Though without the backing of a “Duchess”-like studio subsidiary, a
wealth of other films crowded the iW BOT’s top slots with less-
dramatic but certainly promising numbers. Redwood Palms release of
“Battle in Seattle” opened on 8 screens and found a decent $46,903
gross. Stuart Townsend’s fictionalized account of the 1999 riots to
stop a World Trade Organization meeting in Seattle averaged $5,863,
from a $9,718 high at New York’s Angelika Film Center to a $2,188 low
at Minneapolis’ Uptown Theatre. “Seattle” will battle the box office
at 11 additional theaters this upcoming weekend, including in Chicago,
Boston and Detroit.

“Seattle” ranked behind two iW BOT underdogs. Maya Releasing’s “August
Evening,” which opened to a disappointing $3,296 at New York’s Village
East Cinema two weekends ago, managed $11,033 from its debut weekend
at San Antonio’s Santikos Bijou Theatre. Directed by Texas native
Chris Eska, “Evening” won the John Cassavetes Award at the 2007 Gotham
Awards, and now has a cumulative gross of $15,576. It opens in Los
Angeles this Friday.
Just behind “Evening” was the surprising second weekend of Kate
Churchill’s yoga documentary, “Enlighten Up!,” which grossed an
impressive $8,598 in its sole run at the Kendall Square Cinema in
Cambridge, Massachusetts.
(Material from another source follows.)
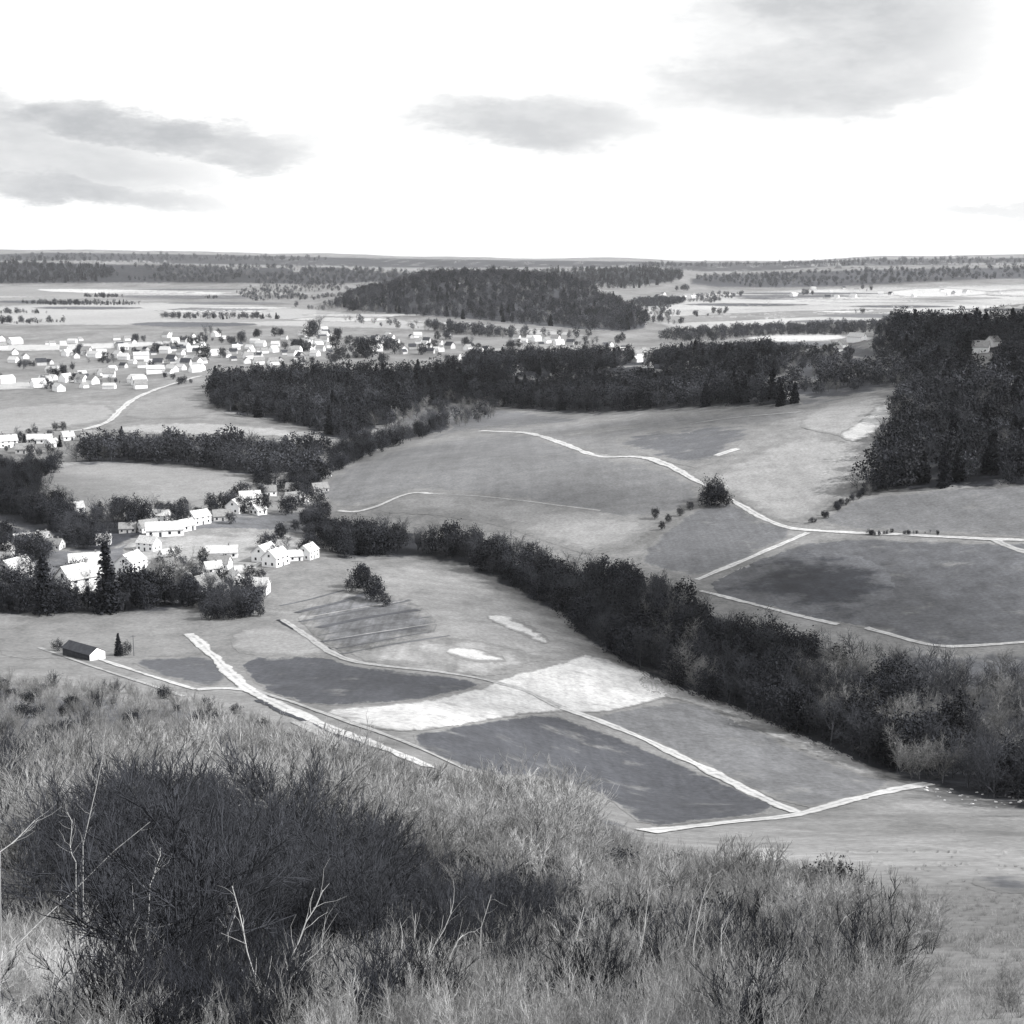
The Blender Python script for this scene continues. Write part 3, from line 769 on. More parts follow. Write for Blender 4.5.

That takes “Enlighten”‘s total up to $20,397
after two weekends. And while one must consider that the screenings
did include actual free yoga classes led before select screenings,
there is still something to be said for such grassroots marketing.

Finally, in what might be one of the year’s biggest – and most
expected – specialty disasters, Empire Film Group opened long-shelved
2007 Sundance entry “Hounddog,” best known for its Dakota Fanning rape
scene, on 11 screens. It averaged $1,249.